1) If it seems too good to be true, it probably is. Buying an annuity is not like buying a new flat panel television. You’re converting a portion of your life savings into income, so avoid the latest, hottest offer and focus on the highest quality products, companies and financial advisors.
2) Don’t be overly influenced by what you read about annuities in the popular press. Mainstream media coverage of annuities is often negative—annuities, insurance companies and “high-priced salespeople” present easy targets. Search for alternative viewpoints in industry trade publications or from multiple financial advisors.
3) Receiving a formal product recommendation without a financial plan. You really need to have a financial plan in place in order to understand how an annuity might fit into the picture. A formal product pitch in the absence of a financial plan should be a red flag.
4) The hard sell. You should have the feeling that you are being educated rather than sold to. Walk away if the sales pressures seem to be front-and-center or all-consuming.
5) Misrepresentation. Product misrepresentation can be deliberate or stem from a lack of knowledge on the part of the financial advisor. In either case, the antidote is a trusted, objective and highly competent financial advisor.

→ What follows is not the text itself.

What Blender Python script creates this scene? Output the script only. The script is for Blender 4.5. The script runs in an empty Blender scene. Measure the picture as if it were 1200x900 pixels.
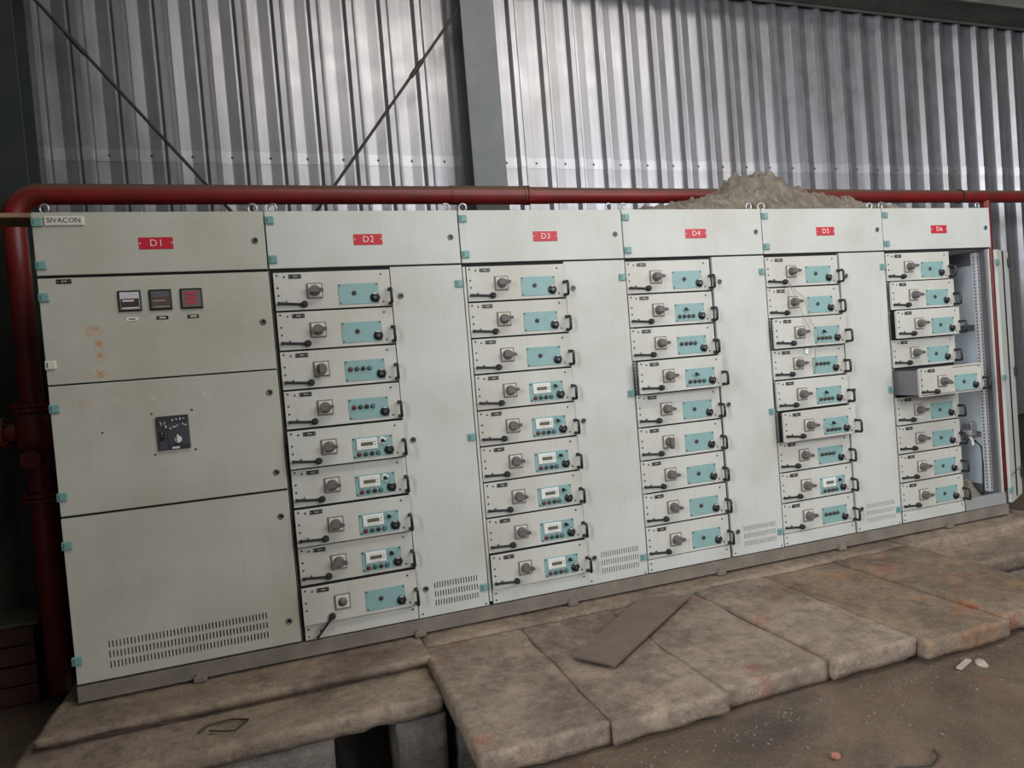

Also, don’t be afraid to seek second opinions on product recommendations.
6) Lack of suitability. There are loads of different types of annuities that address very specific needs and purposes. The right annuity can work very well but the wrong annuity can be disastrous. In addition, an annuity at the wrong time in your life can be very harmful.
7) Credit risk. We have all seen how quickly large, established companies can disappear. Your insurance company must be there for you well into the future, so as a somewhat absurd rule of thumb, think about buying from those companies that advertise on the weekends during major sporting events.
8) Be wary of lead generation and protect your personal information. You should be highly selective—to say the least—with whom you share your personal information unless you want to receive hundreds of dinner time phone calls from complete strangers.
9) Avoid over-reliance on calculators and software. Certain software is absolutely better than others, but there is no magic number or silver bullet that will solve all of your retirement income planning needs. Be very afraid if someone tells you they have a model that will provide definitive answers and solutions.
10) Avoid the lone-wolf strategy. Buying an annuity without the help of a professional advisor or “creating your own annuity” without an insurance company are pretty poor ideas. You need as much input and information as possible and the notion of creating your own annuity to minimize expenses is based on myth rather than sound analysis.